Not only was it a way to show himself as a leader and get some experience making sure his client gets fair “legal” representation, but it was a way to help his peer. Woods got so good at being the unofficial defense attorney at King Elementary, that whenever Hedges would tell him that she could’ve used him for a situation, he would reply, “Why didn’t you call me down?”

Since he had taken such an interest in law, Hedges used some connections to allow Woods to see a courtroom. 

One of Hedges' former teachers' mother is Judge Denise Brown - Jefferson County Division 7 Family Court. 

Woods was in disbelief when he learned he was going to a courtroom, Hedges said.

On the first day of summer break, Hedges took Woods to go see the courtroom. When they walked in the building and went up the elevator, something stood out. He saw a number of upset people. That observation was among the first things he asked Judge Brown about. 

In family court, there are no juries. In Judge Brown's courtroom, stuffed animals sit in the chairs normally reserved for jurors. Judge Brown explained that to Woods, who asked, “So you try to make it warm and welcoming?”

“That’s right," Brown replied.

Hedges noticed just how much Woods absorbed watching Judge Brown go about her day. But the biggest lesson Woods learned happened while judge Brown helped someone troubleshoot a mistake. 

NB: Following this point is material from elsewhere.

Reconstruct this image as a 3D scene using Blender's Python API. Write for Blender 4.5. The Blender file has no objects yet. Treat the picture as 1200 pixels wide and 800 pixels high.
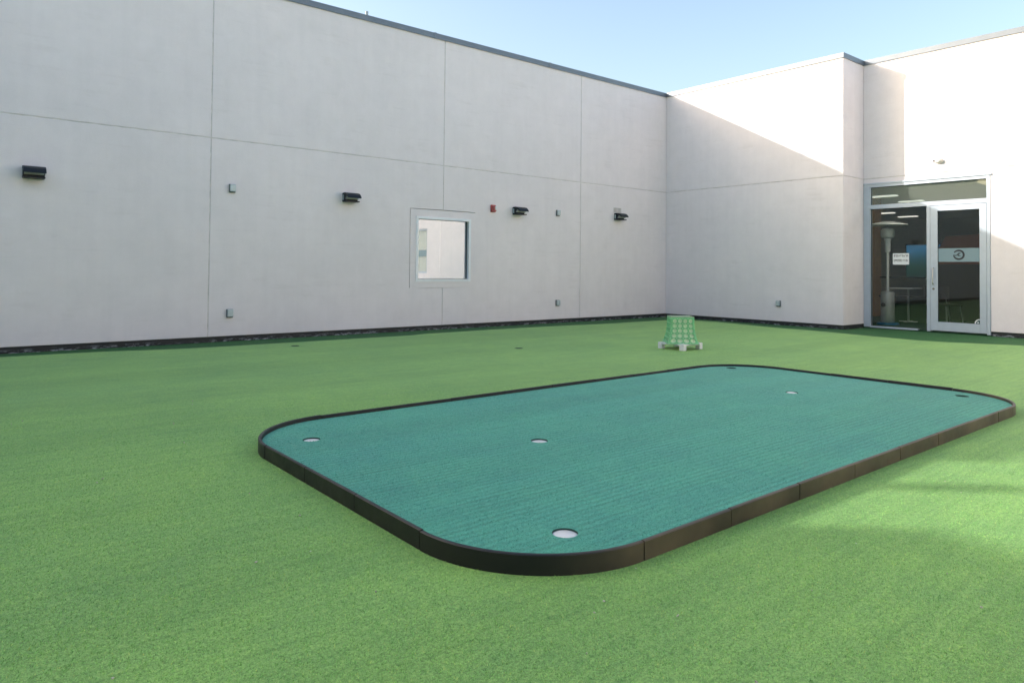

“A gentleman was trying to get [into a Zoom meeting]. He thought his court date was that day, but there was no court. She took the time to let him in and explain that it wasn’t his court date,” Hedges said. “She was glad he was trying out the equipment early so he could Zoom in the next day. The kindness she expressed that [Woods] got to witness was so powerful.” 

After seeing the judge’s chambers and sitting in the judge’s chair, Woods took the car ride back, to tell Hedges what experience meant to him. 

“He really wanted to be able to help people like this, and he repeatedly said that to me that day,” Hedges said.

“I want to help people," Woods added. "I want to do this and help people."

During that same car ride, Goldsberry got another phone call from Principal Hedges, but this phone call was one she was looking forward to—a call Hedges would describe as positive and exciting.

But that wasn’t the first positive phone call Goldsberry had received from Hedges. Since Woods started mediating between students and administrators, she noticed many changes. 

“I already knew he was changing because he wasn’t getting no phone calls no more. When she called and said that, and how he done helped in certain situations with other kids that she personally pulled him out, it put a smile on my face, warmed my heart, I was just so proud of him,” Goldsberry said. “I’m like, dang Dion, you really are growing up!”

Unfortunately Woods’ legal counsel won't be available to King Elementary students during the 2024-25 school year - he’ll be attending Dr. J. Blaine Hudson Middle School. 

While Woods’ academic and law career is bright, Goldsberry is glad that, toward the end of the school year, phone calls from King Elementary were met with pride and excitement. 

“The good phone calls definitely warmed my heart toward the end of the year,” Goldsberry said. “And they let me know me and Ms. Hedges and the rest of the staff was doing something right speaking the positive into him.”